Law enforcement agencies would be required to provide full or edited police and/or forensic records and reports that concerned drug distribution events committed on the involved premises to any person seeking to secure compliance with the provisions of the bill. However, if the agency believed that the information would jeopardize an investigation, prosecution, or other proceeding or would violate federal or state law, the agency could refuse to disclose the information. Law enforcement agencies would also be required to make officers available to testify as fact or expert witnesses.
Further, anyone who in good faith testified, participated, instituted, or encouraged someone to institute, participate, or testify in an action under the bill or provided information relied upon by a person in instituting or participating in a civil action under the bill would be immune from civil liability. A person who provided information would have the same immunity from civil liability with respect to testimony given in a judicial proceeding under the bill.
If their testimony were needed to establish the grounds for the eviction, the court could issue orders to protect certain witnesses who were not police officers where there had been a prior threat of violence or act of violence by the defendant or any other person. In order to protect the witness, the court could bar disclosure of the witness' name, address or other information that could identify the witness.
A tenant organization, prosecuting attorney, attorney general, or a municipal or county attorney that brought an expedited eviction action that was ultimately resolved in its favor would be entitled to recover costs, even if that resolution was the discharge of the eviction order due to the defendant's successful completion of a treatment program. Costs would be owed by the landlord or owner if he or she had been aware of the grounds for an eviction and refused to bring the action within ten days of having been requested to do so in writing by certified mail. In addition, the landlord or owner would also be responsible for costs incurred by a successful replacement plaintiff, if the court determined that the landlord or owner had initiated the action but then had failed to diligently prosecute the action and had to be replaced. However, notwithstanding any other provision of law, a landlord or owner would not be responsible or liable for relocating anyone who was evicted, removed, or barred under the bill's provisions.
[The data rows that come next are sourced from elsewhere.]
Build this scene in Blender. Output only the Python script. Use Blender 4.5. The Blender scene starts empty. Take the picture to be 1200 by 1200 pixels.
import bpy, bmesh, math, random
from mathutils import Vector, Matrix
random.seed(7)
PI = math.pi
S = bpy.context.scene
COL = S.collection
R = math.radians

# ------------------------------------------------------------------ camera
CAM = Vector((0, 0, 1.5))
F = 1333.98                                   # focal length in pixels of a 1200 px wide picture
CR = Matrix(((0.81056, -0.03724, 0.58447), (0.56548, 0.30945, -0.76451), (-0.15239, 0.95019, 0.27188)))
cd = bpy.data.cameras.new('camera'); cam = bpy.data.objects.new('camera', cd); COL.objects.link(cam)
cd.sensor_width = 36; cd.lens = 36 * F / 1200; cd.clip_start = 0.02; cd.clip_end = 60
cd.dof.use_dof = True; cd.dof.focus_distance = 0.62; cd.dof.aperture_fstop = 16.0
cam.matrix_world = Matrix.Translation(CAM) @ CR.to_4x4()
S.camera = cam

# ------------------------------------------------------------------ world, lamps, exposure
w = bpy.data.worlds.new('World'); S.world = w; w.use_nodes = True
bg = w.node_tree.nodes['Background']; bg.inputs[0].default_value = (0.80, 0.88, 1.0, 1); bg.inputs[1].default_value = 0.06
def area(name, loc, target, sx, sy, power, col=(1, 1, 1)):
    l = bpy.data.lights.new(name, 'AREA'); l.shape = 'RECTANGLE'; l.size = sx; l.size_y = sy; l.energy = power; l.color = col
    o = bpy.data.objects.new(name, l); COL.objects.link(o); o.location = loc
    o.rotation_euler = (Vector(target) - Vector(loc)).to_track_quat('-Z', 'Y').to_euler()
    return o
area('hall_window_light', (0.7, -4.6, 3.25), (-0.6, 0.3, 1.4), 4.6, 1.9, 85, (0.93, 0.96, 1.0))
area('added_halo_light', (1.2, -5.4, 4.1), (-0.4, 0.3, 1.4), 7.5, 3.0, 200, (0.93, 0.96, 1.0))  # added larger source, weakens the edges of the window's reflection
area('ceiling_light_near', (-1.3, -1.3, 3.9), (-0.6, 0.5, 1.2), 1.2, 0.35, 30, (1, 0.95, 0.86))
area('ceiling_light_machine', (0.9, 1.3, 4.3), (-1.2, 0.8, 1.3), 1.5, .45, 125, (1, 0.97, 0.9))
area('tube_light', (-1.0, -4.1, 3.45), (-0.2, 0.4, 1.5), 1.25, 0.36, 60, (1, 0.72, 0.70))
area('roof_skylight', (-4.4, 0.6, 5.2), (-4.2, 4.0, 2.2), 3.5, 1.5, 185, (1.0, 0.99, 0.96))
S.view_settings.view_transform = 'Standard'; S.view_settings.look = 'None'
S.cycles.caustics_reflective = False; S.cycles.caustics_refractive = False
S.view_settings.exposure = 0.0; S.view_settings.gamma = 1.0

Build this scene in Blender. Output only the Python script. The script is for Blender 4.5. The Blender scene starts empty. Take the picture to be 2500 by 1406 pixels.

The causes of action created in the bill would be cumulative and in addition to any other causes of action or any other remedies provided for by law or equity. Anyone who knowingly violated an order issued under the bill, or knowingly interfered with, obstructed, impaired, or prevented any law enforcement officer from enforcing an order under the bill would be subject to the criminal contempt power of the court, in addition to any other criminal penalty available.
Tie-bars. The bill is tie-barred to House Bill 5346 (which would amend the juvenile code), 5347 (which would create the Tenant and Neighbor Crime Protection Act), and 5348 (which would create the Drug Nuisance Abatement Act).